● **Challenge**: Scan the records below for the line containing "Model this scene" and the line containing "rad = math.radians". Copy both, plus every line between, exactly.

● **Records supplied**:

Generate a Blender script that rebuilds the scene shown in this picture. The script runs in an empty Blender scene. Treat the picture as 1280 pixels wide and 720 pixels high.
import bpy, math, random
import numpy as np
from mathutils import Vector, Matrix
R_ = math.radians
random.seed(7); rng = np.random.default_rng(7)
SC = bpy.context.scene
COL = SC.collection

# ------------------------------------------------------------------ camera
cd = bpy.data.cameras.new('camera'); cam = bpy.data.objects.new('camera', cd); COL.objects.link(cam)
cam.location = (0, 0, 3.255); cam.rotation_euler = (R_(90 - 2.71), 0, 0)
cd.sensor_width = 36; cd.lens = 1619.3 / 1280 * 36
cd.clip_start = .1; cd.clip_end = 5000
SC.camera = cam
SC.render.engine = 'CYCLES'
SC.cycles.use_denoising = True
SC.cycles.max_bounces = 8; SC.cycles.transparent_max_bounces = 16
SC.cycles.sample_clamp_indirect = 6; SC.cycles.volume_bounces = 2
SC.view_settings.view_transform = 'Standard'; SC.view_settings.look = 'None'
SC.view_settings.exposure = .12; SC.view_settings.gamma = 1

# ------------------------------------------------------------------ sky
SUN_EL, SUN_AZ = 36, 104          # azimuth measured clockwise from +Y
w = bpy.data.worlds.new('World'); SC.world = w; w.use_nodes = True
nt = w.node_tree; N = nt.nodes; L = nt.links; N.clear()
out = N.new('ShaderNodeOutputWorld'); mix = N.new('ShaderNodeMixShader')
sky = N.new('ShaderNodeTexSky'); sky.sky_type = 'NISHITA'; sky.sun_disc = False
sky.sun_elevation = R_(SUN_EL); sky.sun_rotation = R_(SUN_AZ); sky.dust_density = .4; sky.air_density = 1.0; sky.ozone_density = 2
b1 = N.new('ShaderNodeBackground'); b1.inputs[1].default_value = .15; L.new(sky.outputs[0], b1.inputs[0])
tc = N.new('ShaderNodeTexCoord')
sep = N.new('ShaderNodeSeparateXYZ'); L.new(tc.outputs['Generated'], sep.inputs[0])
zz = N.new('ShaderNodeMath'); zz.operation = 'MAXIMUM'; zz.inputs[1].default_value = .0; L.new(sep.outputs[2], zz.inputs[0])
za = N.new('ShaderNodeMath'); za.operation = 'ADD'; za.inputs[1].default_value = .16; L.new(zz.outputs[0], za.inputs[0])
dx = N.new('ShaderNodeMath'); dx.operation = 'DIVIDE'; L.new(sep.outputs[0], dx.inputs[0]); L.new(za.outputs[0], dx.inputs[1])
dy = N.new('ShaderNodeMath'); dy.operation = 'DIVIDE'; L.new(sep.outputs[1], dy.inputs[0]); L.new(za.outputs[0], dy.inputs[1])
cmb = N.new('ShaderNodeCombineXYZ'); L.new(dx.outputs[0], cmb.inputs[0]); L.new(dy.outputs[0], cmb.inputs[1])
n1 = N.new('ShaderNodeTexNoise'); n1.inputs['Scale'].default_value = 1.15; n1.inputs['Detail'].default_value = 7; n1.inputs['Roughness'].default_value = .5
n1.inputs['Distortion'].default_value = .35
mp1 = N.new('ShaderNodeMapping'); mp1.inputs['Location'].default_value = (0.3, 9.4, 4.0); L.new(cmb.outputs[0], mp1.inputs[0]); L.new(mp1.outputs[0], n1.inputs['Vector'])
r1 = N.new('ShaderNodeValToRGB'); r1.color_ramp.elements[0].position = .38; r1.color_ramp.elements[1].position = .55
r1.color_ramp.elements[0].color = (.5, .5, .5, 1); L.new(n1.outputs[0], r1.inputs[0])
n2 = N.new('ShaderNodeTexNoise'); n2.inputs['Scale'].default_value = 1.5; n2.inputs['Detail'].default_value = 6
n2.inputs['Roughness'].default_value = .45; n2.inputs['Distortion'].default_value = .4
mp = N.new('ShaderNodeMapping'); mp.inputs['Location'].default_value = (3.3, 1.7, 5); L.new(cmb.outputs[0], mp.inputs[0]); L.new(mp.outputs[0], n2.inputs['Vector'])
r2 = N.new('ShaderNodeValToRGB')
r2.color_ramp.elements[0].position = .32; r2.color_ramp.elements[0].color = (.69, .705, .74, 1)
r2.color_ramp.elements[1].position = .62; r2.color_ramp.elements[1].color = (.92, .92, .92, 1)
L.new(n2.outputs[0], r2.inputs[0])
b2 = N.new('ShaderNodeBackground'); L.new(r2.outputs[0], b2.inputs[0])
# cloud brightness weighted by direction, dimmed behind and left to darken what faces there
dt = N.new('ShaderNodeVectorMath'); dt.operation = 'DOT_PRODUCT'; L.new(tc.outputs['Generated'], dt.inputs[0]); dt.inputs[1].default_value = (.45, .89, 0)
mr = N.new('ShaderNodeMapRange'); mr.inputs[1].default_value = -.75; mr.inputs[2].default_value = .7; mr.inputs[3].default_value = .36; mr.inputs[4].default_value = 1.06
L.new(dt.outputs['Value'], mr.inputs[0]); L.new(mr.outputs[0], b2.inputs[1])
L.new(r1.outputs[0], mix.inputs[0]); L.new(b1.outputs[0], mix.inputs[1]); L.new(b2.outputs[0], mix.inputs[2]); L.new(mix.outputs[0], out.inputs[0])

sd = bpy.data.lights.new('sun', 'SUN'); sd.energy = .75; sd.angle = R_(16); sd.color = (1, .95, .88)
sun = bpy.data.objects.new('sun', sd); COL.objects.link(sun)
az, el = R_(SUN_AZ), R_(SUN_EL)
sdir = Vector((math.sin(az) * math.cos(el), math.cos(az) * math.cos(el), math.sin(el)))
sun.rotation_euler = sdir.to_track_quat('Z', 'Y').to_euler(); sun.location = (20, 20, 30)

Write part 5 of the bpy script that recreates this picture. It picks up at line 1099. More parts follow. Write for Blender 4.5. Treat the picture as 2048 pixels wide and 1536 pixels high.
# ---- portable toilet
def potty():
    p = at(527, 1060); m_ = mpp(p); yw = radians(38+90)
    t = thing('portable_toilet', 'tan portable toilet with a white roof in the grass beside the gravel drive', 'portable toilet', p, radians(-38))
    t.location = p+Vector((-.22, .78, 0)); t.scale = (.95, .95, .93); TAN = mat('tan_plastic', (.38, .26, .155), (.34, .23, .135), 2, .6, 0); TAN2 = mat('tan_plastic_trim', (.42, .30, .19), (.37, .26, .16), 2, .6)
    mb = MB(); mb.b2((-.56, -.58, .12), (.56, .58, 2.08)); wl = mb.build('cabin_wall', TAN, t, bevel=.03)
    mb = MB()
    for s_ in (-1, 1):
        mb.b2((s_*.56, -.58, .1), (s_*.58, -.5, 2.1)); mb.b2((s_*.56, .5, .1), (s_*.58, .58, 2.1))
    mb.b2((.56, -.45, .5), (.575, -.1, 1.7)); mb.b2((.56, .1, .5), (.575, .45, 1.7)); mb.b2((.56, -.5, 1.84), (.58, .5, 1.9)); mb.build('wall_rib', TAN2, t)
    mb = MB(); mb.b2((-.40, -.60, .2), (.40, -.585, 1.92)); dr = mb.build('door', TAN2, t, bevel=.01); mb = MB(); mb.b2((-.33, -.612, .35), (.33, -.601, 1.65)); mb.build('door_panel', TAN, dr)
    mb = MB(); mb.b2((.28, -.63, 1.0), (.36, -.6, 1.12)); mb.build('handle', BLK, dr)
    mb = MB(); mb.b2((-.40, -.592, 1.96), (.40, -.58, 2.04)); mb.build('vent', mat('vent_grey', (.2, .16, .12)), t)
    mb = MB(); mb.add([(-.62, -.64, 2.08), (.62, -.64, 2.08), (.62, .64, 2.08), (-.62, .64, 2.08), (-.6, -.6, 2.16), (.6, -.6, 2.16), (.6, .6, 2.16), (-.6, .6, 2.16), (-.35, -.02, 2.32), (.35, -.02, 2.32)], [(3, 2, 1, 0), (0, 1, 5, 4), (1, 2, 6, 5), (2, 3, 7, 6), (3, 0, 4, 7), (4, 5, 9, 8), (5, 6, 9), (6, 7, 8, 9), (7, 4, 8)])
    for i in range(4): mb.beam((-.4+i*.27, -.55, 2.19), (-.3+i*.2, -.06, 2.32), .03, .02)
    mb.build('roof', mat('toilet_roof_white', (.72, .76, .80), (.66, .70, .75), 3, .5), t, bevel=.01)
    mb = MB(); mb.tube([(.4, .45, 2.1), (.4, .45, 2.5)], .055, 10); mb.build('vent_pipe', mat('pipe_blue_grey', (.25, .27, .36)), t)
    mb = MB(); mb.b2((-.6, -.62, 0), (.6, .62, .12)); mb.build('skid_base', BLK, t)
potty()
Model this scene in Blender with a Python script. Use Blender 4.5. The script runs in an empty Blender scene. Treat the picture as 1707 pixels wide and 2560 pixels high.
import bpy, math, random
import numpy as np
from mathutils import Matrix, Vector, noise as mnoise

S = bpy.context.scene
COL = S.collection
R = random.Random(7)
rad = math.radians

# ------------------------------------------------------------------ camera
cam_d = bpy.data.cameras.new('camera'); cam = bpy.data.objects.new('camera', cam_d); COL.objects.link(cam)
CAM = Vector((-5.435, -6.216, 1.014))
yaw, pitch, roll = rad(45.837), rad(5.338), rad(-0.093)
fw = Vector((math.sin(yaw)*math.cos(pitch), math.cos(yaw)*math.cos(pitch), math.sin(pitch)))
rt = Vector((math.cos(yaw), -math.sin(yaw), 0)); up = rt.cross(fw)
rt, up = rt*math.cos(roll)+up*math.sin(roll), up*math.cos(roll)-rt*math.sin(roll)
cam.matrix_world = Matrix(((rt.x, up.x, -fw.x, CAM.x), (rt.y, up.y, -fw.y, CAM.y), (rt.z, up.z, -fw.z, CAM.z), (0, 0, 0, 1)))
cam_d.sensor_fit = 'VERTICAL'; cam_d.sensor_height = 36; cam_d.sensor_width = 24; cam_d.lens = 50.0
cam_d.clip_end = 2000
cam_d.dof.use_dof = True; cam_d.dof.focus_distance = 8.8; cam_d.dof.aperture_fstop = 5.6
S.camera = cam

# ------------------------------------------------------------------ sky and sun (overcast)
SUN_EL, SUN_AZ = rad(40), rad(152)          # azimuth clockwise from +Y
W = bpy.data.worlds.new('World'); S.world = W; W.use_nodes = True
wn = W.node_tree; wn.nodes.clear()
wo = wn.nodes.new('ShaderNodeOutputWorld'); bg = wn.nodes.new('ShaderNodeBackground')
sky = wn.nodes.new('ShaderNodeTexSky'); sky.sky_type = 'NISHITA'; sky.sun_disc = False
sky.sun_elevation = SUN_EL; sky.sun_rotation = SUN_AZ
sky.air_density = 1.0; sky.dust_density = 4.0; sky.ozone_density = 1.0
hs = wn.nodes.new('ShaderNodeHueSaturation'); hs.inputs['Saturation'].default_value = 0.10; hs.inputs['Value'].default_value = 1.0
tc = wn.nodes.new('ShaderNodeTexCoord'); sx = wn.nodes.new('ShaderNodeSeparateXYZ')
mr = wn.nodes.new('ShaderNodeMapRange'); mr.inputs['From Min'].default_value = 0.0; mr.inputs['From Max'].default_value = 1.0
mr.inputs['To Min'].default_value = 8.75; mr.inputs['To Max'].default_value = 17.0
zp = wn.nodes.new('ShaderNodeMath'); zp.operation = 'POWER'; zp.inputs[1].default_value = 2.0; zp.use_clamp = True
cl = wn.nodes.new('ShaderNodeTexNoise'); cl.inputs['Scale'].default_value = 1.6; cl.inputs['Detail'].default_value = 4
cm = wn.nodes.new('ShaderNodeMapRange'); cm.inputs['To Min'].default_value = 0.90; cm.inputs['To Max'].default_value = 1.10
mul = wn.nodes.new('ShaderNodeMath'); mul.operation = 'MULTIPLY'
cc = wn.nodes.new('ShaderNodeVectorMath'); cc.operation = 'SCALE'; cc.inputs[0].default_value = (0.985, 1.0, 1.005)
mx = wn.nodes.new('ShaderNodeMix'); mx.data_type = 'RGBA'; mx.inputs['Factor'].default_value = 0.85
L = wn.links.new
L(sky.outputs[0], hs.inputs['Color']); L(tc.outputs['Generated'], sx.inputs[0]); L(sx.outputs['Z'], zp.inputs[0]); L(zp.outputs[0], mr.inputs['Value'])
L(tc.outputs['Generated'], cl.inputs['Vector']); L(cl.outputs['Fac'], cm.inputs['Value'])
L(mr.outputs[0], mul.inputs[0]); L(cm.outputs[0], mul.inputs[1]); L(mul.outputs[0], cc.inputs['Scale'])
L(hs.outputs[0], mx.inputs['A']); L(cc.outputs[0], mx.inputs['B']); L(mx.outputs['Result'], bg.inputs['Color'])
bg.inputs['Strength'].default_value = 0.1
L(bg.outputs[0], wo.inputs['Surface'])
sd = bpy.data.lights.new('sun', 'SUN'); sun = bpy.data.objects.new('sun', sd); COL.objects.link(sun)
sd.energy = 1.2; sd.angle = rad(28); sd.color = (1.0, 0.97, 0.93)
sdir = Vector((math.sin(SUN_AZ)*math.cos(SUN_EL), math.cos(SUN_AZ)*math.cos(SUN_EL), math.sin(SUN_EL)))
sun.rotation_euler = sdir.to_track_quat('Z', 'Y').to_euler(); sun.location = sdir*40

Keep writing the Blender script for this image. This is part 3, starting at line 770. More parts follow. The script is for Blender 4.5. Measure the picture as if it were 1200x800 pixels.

● **Result**:
Model this scene in Blender with a Python script. Use Blender 4.5. The script runs in an empty Blender scene. Treat the picture as 1707 pixels wide and 2560 pixels high.
import bpy, math, random
import numpy as np
from mathutils import Matrix, Vector, noise as mnoise

S = bpy.context.scene
COL = S.collection
R = random.Random(7)
rad = math.radians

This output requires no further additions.